De ahí el adjetivo que califica a la enseñanza: porque entra definitivamente en el ámbito de lo indecible, en la imposibilidad de expresar con palabras aquello que provoca quien enseña en quien aprende. ¿Sabía Sócrates el impacto que generaba en Platón y la gigantesca obra que nos dejó a través de sus diálogos?

¿Sabía acaso Sócrates que, siendo el gran maestro de la ironía, alcanzaría y de alguna manera, orientaría la otra gigantesca obra, la de su antítesis, el inmenso Nietzsche?

En ello radica la magia de atreverse a hablar con honestidad y sembrar la duda, el afán de crítica, de enseñar los intrincados caminos del siempre preguntar y de comprender que no hay nada que pueda realmente conocerse porque todo está siempre en perpetuo cambio y transformación.

Enseñar implica en ese sentido un juego doble: por un lado, estimular y potenciar en la medida de lo posible el afán demoniaco de Fausto, por querer conocerlo y saberlo todo; y por el otro, mostrar que la templanza, la prudencia, la paciencia son indispensables para aprender de verdad; para llegar a la quietud casi mística de los estoicos, ardiendo por dentro con la llama desenfrenada de la pasión de un Sade.

La tarea de las y los educadores es en ese sentido, parafraseando a Octavio Paz, una llama doble; porque, por un lado, se encuentra la vocación, es decir, el llamado a compartir generosamente lo que se ha llegado a saber; a transmitir a manos llenas lo mejor de sí en términos de ideas, reflexiones, dudas e inquietudes; sobre todo, la inquietud de sí. Y por el otro, la capacidad de la escucha de quien aprende; de quien recibe aquello que está siempre en donación porque hay además de saber, una forma especial de la Sophía, esa forma de conocimiento que no se busca con un interés específico de aplicabilidad o utilidad directa, sino con la intención de comprender al mundo y a la vida.

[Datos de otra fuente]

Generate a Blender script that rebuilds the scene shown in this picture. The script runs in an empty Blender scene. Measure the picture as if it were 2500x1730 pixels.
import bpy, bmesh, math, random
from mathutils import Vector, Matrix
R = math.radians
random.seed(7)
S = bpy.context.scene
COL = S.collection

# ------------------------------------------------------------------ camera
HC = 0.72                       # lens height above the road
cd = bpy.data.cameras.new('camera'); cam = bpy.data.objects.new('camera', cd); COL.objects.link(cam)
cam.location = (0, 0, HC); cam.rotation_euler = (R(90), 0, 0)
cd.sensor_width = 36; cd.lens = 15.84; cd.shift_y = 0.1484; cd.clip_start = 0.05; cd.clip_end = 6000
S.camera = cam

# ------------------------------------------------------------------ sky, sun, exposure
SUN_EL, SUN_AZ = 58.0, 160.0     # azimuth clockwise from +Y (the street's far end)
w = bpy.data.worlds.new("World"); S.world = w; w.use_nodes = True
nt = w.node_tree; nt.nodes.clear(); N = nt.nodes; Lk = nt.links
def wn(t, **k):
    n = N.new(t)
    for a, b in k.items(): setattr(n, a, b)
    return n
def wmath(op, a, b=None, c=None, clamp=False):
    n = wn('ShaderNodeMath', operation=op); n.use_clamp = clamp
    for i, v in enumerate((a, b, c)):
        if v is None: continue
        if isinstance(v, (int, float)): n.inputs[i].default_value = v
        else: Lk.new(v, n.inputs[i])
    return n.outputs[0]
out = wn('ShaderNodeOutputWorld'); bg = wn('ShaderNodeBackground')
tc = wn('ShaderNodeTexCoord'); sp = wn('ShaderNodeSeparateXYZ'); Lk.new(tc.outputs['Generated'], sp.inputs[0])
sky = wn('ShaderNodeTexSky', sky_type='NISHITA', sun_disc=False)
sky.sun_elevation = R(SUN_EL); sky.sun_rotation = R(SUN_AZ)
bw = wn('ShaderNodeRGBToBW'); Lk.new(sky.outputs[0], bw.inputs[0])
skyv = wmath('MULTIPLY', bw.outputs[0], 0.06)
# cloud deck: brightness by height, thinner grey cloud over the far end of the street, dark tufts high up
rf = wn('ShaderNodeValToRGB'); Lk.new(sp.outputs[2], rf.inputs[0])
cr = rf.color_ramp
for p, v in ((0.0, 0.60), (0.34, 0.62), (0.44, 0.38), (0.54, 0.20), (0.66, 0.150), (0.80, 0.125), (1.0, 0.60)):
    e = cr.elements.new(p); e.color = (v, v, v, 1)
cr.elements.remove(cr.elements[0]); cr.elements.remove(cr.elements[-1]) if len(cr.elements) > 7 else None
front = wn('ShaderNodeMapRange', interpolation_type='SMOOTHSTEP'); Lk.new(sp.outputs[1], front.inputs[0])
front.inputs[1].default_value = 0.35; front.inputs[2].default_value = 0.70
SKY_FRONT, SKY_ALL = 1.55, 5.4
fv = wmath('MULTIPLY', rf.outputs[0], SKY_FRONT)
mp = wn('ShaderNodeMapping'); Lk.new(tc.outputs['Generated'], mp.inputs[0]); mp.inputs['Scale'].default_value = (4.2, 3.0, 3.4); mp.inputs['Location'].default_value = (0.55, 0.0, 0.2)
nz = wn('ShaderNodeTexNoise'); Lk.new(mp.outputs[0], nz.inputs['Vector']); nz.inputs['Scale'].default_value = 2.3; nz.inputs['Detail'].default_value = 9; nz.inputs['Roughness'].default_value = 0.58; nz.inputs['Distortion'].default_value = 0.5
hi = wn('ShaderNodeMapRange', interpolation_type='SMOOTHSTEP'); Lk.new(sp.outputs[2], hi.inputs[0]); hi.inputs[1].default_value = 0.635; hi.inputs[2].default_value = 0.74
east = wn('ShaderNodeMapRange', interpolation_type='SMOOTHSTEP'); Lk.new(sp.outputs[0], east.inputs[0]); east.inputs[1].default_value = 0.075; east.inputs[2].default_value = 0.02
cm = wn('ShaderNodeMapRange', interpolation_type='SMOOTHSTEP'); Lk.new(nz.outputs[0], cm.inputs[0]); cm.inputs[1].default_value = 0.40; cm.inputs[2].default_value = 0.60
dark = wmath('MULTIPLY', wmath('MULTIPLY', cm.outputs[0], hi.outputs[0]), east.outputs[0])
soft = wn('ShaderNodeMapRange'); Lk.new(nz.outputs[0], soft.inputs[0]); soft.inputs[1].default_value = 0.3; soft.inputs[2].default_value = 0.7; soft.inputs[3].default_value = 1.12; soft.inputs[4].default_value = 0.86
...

En los aspectos que deben valorarse de la enseñanza que se ha gestado en la modernidad se encuentra también la posibilidad de la crítica a su origen y fundamento mismo. Y el reto a enfrentar por todas y todos quienes tenemos el privilegio del estar frente a grupos, se encuentra precisamente en poner en movimiento las tendencias a la esclerotización de las ideas; a tensionar el saber como se tensionan, otra vez parafraseando a Paz, el arco y la lira; a mostrar que pensar debe ser un fluir que se pone siempre en crisis a sí mismo; y que se resuelve en nuevas dudas y preguntas, para regresar una y otra vez a lo mismo en un movimiento dialéctico que, lo esperable es que no termine nunca.